In Bash, is there a way to expand variables twice in double quotes?

拥有回忆 提交于 2019-12-04 14:54:33

You cannot safely evaluate expansions twice when handling runtime data.

There are means to do re-evaluation, but they require trusting your data -- in the NSA system design sense of the word: "A trusted component is one that can break your system when it fails".

See BashFAQ #48 for a detailed discussion. Keep in mind that if you could be logging filenames, that any character except NUL can be present in a UNIX filename. $(rm -rf ~)'$(rm -rf ~)'.txt is a legal name. * is a legal name.

Consider a different approach:

#!/usr/bin/env bash

trace() { echo "${FUNCNAME[1]}:${BASH_LINENO[0]}: $*" >&2; }

foo() {
        bar=baz
        trace "I just set bar to $bar"
}

foo

...which, when run with bash 4.4.19(1)-release, emits:

foo:7: I just set bar to baz

Note the use of ${BASH_LINENO[0]} and ${FUNCNAME[1]}; this is because BASH_LINENO is defined as follows:

An array variable whose members are the line numbers in source files where each corresponding member of FUNCNAME was invoked.

Thus, FUNCNAME[0] is trace, whereas FUNCNAME[1] is foo; whereas BASH_LINENO[0] is the line from which trace was called -- a line which is inside the function foo.

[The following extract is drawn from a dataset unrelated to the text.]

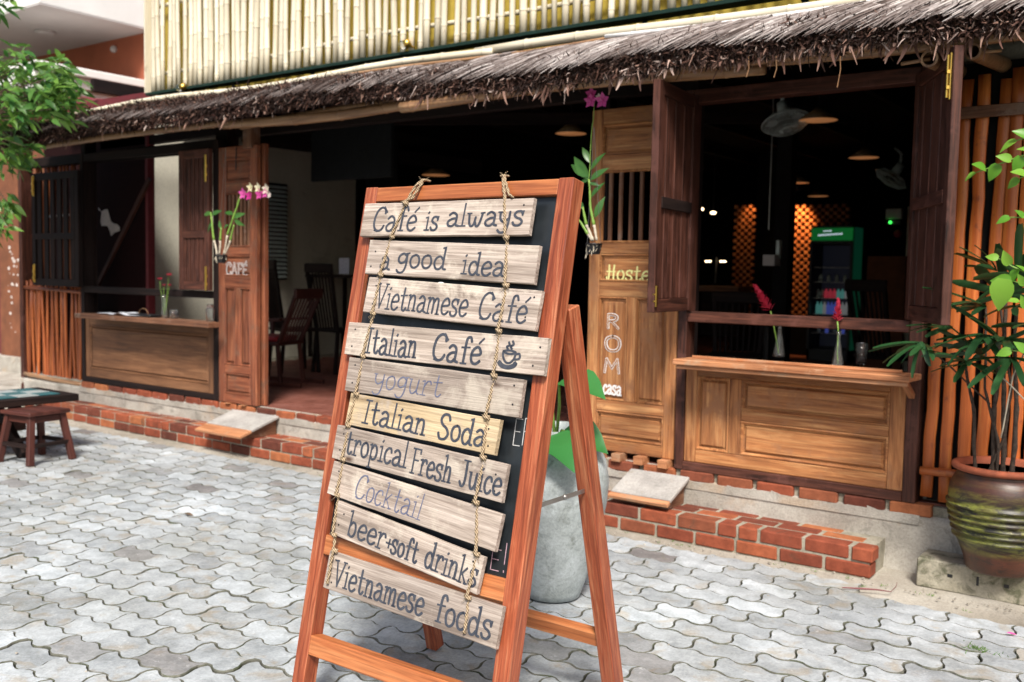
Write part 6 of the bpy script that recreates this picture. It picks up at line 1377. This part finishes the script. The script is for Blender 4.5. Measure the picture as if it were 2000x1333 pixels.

Although eval has its dangers, getting a second expansion is what it does:

foo(){
    local trace='$FUNCNAME $LINENO'
    local bar="something"
    eval echo "$trace: I just set bar to $bar"
}

foo

Gives:

foo 6: I just set bar to something

Just be careful not to eval anything that has come from external sources, since you could get a command injected into the string.